Ce samedi 12 Septembre Jacques LE GOFF[1], professeur émérite des Universités, éditorialiste à Ouest-France, a publié un point de vue dans ce journal, dont le thème est la travail. Point de vue très intéressant qui donne à voir que le travail est autre chose que le résultat d’une compilation de quelques ratios et autres indicateurs. Un article à lire, absolument.
"Le travail ? « C'est fini et c'est une bonne nouvelle », claironnait Guy Aznar en 1990. Il est au contraire tendance aujourd'hui.
Le travail ? « C'est fini et c'est une bonne nouvelle », claironnait Guy Aznar en 1990. Une valeur« en voie de disparition », renchérissait, en 1995, Dominique Méda. Le genre de « fausses idées » dénoncées récemment par Emmanuel Macron quand il a déclaré que « la gauche avait pu croire un moment que la France pourrait aller mieux en travaillant moins. »
Aujourd'hui, les pronostics de la fin du XXe siècle semblent douces rêveries. Le travail est toujours bien là, au coeur de nos sociétés, dans une position plus solaire que jamais. Alors qu'il n'était abordé que par sa face sombre, celle de la souffrance au travail, on le voit faire l'objet de réflexions nombreuses sur sa dimension positive. L'ancien secrétaire général de la CFDT, François Chérèque, ira même jusqu'à convenir : « N'ai-je pas une vision de leur situation plus négative que ces salariées... ? »

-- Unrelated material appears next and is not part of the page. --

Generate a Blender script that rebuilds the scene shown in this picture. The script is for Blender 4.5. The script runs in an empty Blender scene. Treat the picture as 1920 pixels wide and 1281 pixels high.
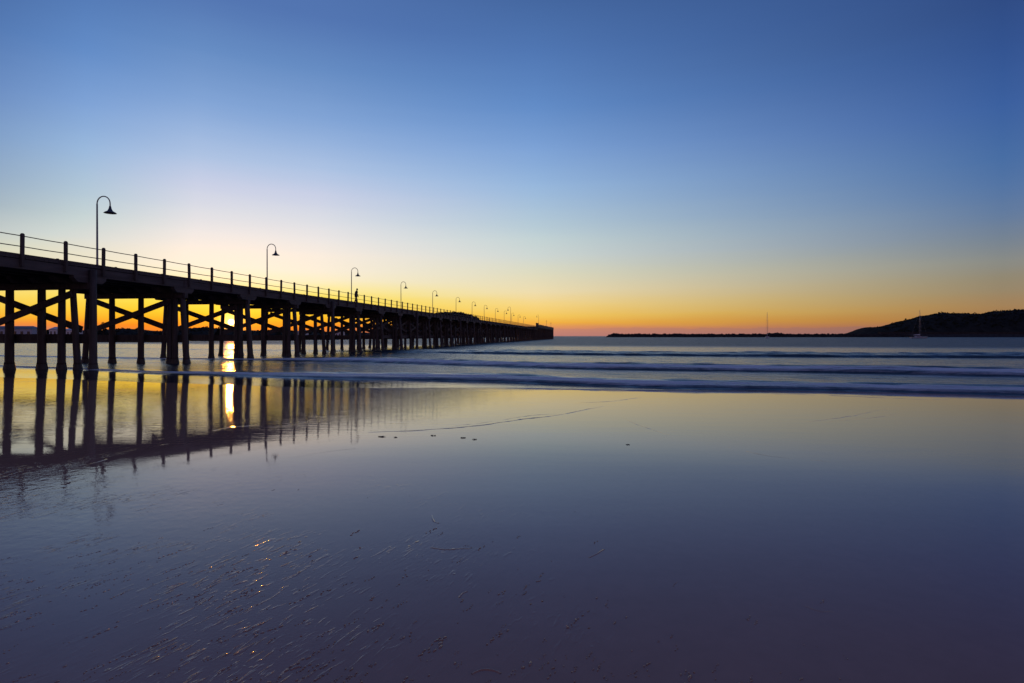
import bpy, math, random
import numpy as np
from mathutils import Vector, Matrix, noise
random.seed(7)
rng = np.random.RandomState(11)
scn = bpy.context.scene
col = scn.collection
PI = math.pi

# ------------------------------------------------------------------ camera
F = 1066.67            # focal length in pixels of a 1920 px wide frame
EYE = 1.70             # camera height over the near sand (z = 0)
SEA = -0.15            # sea level
cam = bpy.data.cameras.new('camera'); cam.lens = 20; cam.sensor_width = 36
cam.shift_y = -10.0/1920; cam.clip_end = 100000; cam.clip_start = 0.05
co = bpy.data.objects.new('camera', cam); col.objects.link(co)
co.location = (0, 0, EYE); co.rotation_euler = (PI/2, 0, 0)
scn.camera = co
HOR = 630.5
SUN_AZ = math.atan((433.5-960)/F)          # clockwise from +Y
SUN_EL = math.atan((HOR-604)*math.cos(SUN_AZ)/F)

# ------------------------------------------------------------------ helpers
def tag(o, label=None, cat=None, group=None, kind=None):
    if label: o['label'] = label
    if cat: o['category'] = cat
    if group: o['group'] = group
    if kind: o['kind'] = kind
    return o

def empty(name, loc=(0,0,0), rz=0, **k):
    o = bpy.data.objects.new(name, None); col.objects.link(o)
    o.location = loc; o.rotation_euler = (0,0,rz); o.empty_display_size = .3
    return tag(o, **k)

class MB:
    def __init__(s): s.v = []; s.f = []
    def add(s, vs, fs):
        n = len(s.v); s.v += [tuple(p) for p in vs]; s.f += [tuple(i+n for i in f) for f in fs]; return s
    def box(s, x0, x1, y0, y1, z0, z1):
        return s.add([(x0,y0,z0),(x1,y0,z0),(x1,y1,z0),(x0,y1,z0),(x0,y0,z1),(x1,y0,z1),(x1,y1,z1),(x0,y1,z1)],
                     [(0,3,2,1),(4,5,6,7),(0,1,5,4),(1,2,6,5),(2,3,7,6),(3,0,4,7)])
    def beam(s, a, b, w, h, up=(0,0,1)):
        a = Vector(a); b = Vector(b); d = (b-a).normalized()
        up = Vector(up)
        if abs(d.dot(up)) > .99: up = Vector((1,0,0))
        sx = d.cross(up).normalized()*w/2; sz = sx.cross(d).normalized()*h/2
        P = [a-sx-sz, a+sx-sz, a+sx+sz, a-sx+sz, b-sx-sz, b+sx-sz, b+sx+sz, b-sx+sz]
        return s.add(P, [(0,1,2,3),(7,6,5,4),(0,4,5,1),(1,5,6,2),(2,6,7,3),(3,7,4,0)])
    def tube(s, pts, rs, n=10, cap=True):
        pts = [Vector(p) for p in pts]
        if not hasattr(rs, '__len__'): rs = [rs]*len(pts)
        d0 = (pts[1]-pts[0]).normalized()
        up = Vector((1,0,0)) if abs(d0.x) < .8 else Vector((0,1,0))
        base = len(s.v); V = []
        for i, p in enumerate(pts):
            if i == 0: d = pts[1]-pts[0]
            elif i == len(pts)-1: d = pts[-1]-pts[-2]
            else: d = (pts[i+1]-pts[i]).normalized()+(pts[i]-pts[i-1]).normalized()
            d.normalize(); a = (up-d*up.dot(d)).normalized(); b = d.cross(a); up = a
            for k in range(n):
                t = 2*PI*k/n; V.append(p+(a*math.cos(t)+b*math.sin(t))*rs[i])
        Fs = []
        for i in range(len(pts)-1):
            for k in range(n):
                k2 = (k+1) % n; Fs.append((i*n+k, i*n+k2, (i+1)*n+k2, (i+1)*n+k))
        if cap:
            Fs.append(tuple(range(n))[::-1]); Fs.append(tuple((len(pts)-1)*n+k for k in range(n)))
        return s.add(V, Fs)
    def lathe(s, c, prof, n=16):
        V = []; Fs = []
        for r, z in prof:
            for k in range(n):
                t = 2*PI*k/n; V.append((c[0]+r*math.cos(t), c[1]+r*math.sin(t), c[2]+z))
        for i in range(len(prof)-1):
            for k in range(n):
                k2 = (k+1) % n; Fs.append((i*n+k, i*n+k2, (i+1)*n+k2, (i+1)*n+k))
        return s.add(V, Fs)
    def rock(s, c, r, sq=(1,1,.7), seed=0):
        # deformed icosahedron subdivided once
        t = (1+5**.5)/2
        v = [Vector(p).normalized() for p in [(-1,t,0),(1,t,0),(-1,-t,0),(1,-t,0),(0,-1,t),(0,1,t),(0,-1,-t),(0,1,-t),(t,0,-1),(t,0,1),(-t,0,-1),(-t,0,1)]]
        f = [(0,11,5),(0,5,1),(0,1,7),(0,7,10),(0,10,11),(1,5,9),(5,11,4),(11,10,2),(10,7,6),(7,1,8),(3,9,4),(3,4,2),(3,2,6),(3,6,8),(3,8,9),(4,9,5),(2,4,11),(6,2,10),(8,6,7),(9,8,1)]
        rr = random.Random(seed)
        V = []
        for p in v:
            k = r*(0.75+.5*rr.random()); V.append((c[0]+p.x*k*sq[0], c[1]+p.y*k*sq[1], c[2]+p.z*k*sq[2]))
        return s.add(V, f)
    def build(s, name, mat, parent=None, smooth=False, bevel=0, **k):
        me = bpy.data.meshes.new(name); me.from_pydata(s.v, [], s.f); me.update()
        if smooth: me.polygons.foreach_set('use_smooth', [True]*len(me.polygons))
        me.materials.append(mat)
        o = bpy.data.objects.new(name, me); col.objects.link(o)
        if parent: o.parent = parent
        if bevel:
            m = o.modifiers.new('b', 'BEVEL'); m.width = bevel; m.segments = 2; m.limit_method = 'ANGLE'
        return tag(o, **k)

def copy_tree(o, parent=None):
    c = o.copy(); col.objects.link(c); c.parent = parent
    for ch in list(o.children): copy_tree(ch, c)
    return c

def s2l(c):
    c = c/255.0
    return c/12.92 if c <= .04045 else ((c+.055)/1.055)**2.4
def lin(rgb): return (s2l(rgb[0]), s2l(rgb[1]), s2l(rgb[2]), 1)

# ------------------------------------------------------------------ materials
class NT:
    def __init__(s, tree): s.t = tree; s.n = tree.nodes; s.l = tree.links
    def new(s, typ, **k):
        nd = s.n.new(typ)
        for a, b in k.items(): setattr(nd, a, b)
        return nd
    def put(s, v, sock):
        if v is None: return
        if hasattr(v, 'is_output') or isinstance(v, bpy.types.NodeSocket): s.l.new(v, sock)
        else: sock.default_value = v
    def math(s, op, a, b=None, c=None, clamp=False):
        nd = s.new('ShaderNodeMath', operation=op); nd.use_clamp = clamp
        s.put(a, nd.inputs[0]); s.put(b, nd.inputs[1]); s.put(c, nd.inputs[2]); return nd.outputs[0]
    def ramp(s, fac, stops, interp='LINEAR'):
        nd = s.new('ShaderNodeValToRGB'); cr = nd.color_ramp; cr.interpolation = interp
        while len(cr.elements) > 1: cr.elements.remove(cr.elements[-1])
        cr.elements[0].position = stops[0][0]; cr.elements[0].color = stops[0][1]
        for p, c in stops[1:]:
            e = cr.elements.new(p); e.color = c
        s.put(fac, nd.inputs[0]); return nd.outputs[0]
    def mix(s, fac, a, b, blend='MIX'):
        nd = s.new('ShaderNodeMix', data_type='RGBA', blend_type=blend)
        s.put(fac, nd.inputs[0]); s.put(a, nd.inputs[6]); s.put(b, nd.inputs[7]); return nd.outputs[2]
    def maprange(s, v, a, b, c=0., d=1., smooth=False):
        nd = s.new('ShaderNodeMapRange'); nd.clamp = True
        if smooth: nd.interpolation_type = 'SMOOTHSTEP'
        s.put(v, nd.inputs[0])
        for i, x in enumerate((a, b, c, d)): nd.inputs[i+1].default_value = x
        return nd.outputs[0]
    def noise(s, vec, scale, detail=3., rough=.5, dist=0.):
        nd = s.new('ShaderNodeTexNoise'); s.put(vec, nd.inputs['Vector'])
        nd.inputs['Scale'].default_value = scale; nd.inputs['Detail'].default_value = detail
        nd.inputs['Roughness'].default_value = rough; nd.inputs['Distortion'].default_value = dist
        return nd.outputs[0]
    def mapping(s, vec, scale=(1,1,1), rot=(0,0,0), loc=(0,0,0)):
        nd = s.new('ShaderNodeMapping'); s.put(vec, nd.inputs[0])
        nd.inputs['Scale'].default_value = scale; nd.inputs['Rotation'].default_value = rot; nd.inputs['Location'].default_value = loc
        return nd.outputs[0]
    def bump(s, h, strength, dist, normal=None):
        nd = s.new('ShaderNodeBump'); s.put(strength, nd.inputs['Strength']); s.put(dist, nd.inputs['Distance'])
        s.put(h, nd.inputs['Height']); s.put(normal, nd.inputs['Normal']); return nd.outputs[0]

def newmat(name):
    m = bpy.data.materials.new(name); m.use_nodes = True
    t = NT(m.node_tree); bs = t.n['Principled BSDF']; return m, t, bs

def simple(name, c1, c2, scale=8, rough=.6, stretch=(1,1,1), metal=0., bump=0., spec=.5):
    m, t, bs = newmat(name)
    tc = t.new('ShaderNodeTexCoord').outputs['Object']
    v = t.mapping(tc, stretch)
    n = t.noise(v, scale, 5., .6)
    c = t.ramp(n, [(.3, (*c1, 1)), (.7, (*c2, 1))])
    t.l.new(c, bs.inputs['Base Color'])
    bs.inputs['Roughness'].default_value = rough; bs.inputs['Metallic'].default_value = metal
    bs.inputs['Specular IOR Level'].default_value = spec
    if bump: t.l.new(t.bump(n, .6, bump), bs.inputs['Normal'])
    return m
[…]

Les sondages confirment une forte progression de la valeur travail depuis les années 2000. En 2011, 74 % des actifs se déclaraient « heureux » ou « très heureux » au travail bien que... très insatisfaits. Un paradoxe qui s'explique par le fait que les Français prennent la valeur travail plus au sérieux que les autres.
Une chose est sûre : la réhabilitation du travail confirme la permanence de sa dimension humaine en termes d'accomplissement et de reconnaissance. Quoi qu'on fasse pour la réduire, comme dans le taylorisme par exemple, elle résiste au nom de la spécificité de l'être humain, toujours soucieux de donner du sens à ce qu'il fait : pas de bien-être sans bien faire.
Ce que confirme le retour du thème du « travail bien fait ». Exemple : ce « Nous avons honte ! », lancé par des salariés d'une grande surface de bricolage, littéralement mortifiés par le service après-vente médiocre de leur enseigne.
Ou bien, encore, ce fait rapporté par une sociologue qui, visitant un atelier de boyauderie dans un abattoir, constate qu'au changement d'équipe, les femmes jettent systématiquement à la poubelle tout ce qui a été entamé par les hommes. Motif : « Pas bien fait ». Commentaire de l'observatrice :« Elles avaient, dans leur univers de contraintes humiliantes, construit quelque chose qui donnait de la grandeur à ce qu'elles faisaient, de la noblesse et de l'importance aussi ».
« La réalisation de soi par excellence »
Partout, les salariés ont besoin de se retrouver dans leur activité (l'épuisement professionnel par « manque de sens » toucherait 30 % d'entre eux). Ce qui suppose aussi un vrai investissement de leur part, d'autant plus facile à obtenir que la finalité du travail est comprise et sa réalité prise en compte.
Or, de plus en plus, le travail devient invisible du fait de ce qu'Alain Supiot nomme La gouvernance par les nombres (Fayard, 2015) c'est-à-dire un style de gestion sur la base de l'impératif des seuls résultats chiffrés, dans l'oubli de l'épaisseur humaine et de la dimension esthétique du travail.
D'où l'urgence de repenser les stratégies, dans l'intérêt de tous, en y intégrant cette dimension centrale par une vraie politique du travail sans omettre la perspective de solidarité : viser l'accès du plus grand nombre à ce qui demeure la voie par excellence de réalisation de soi et d'intégration réussie".
Jacques LE GOFF
[1] Auteur du Retour en grâce du travail: du déni à la redécouverte d'une valeur (Ed. Lessius).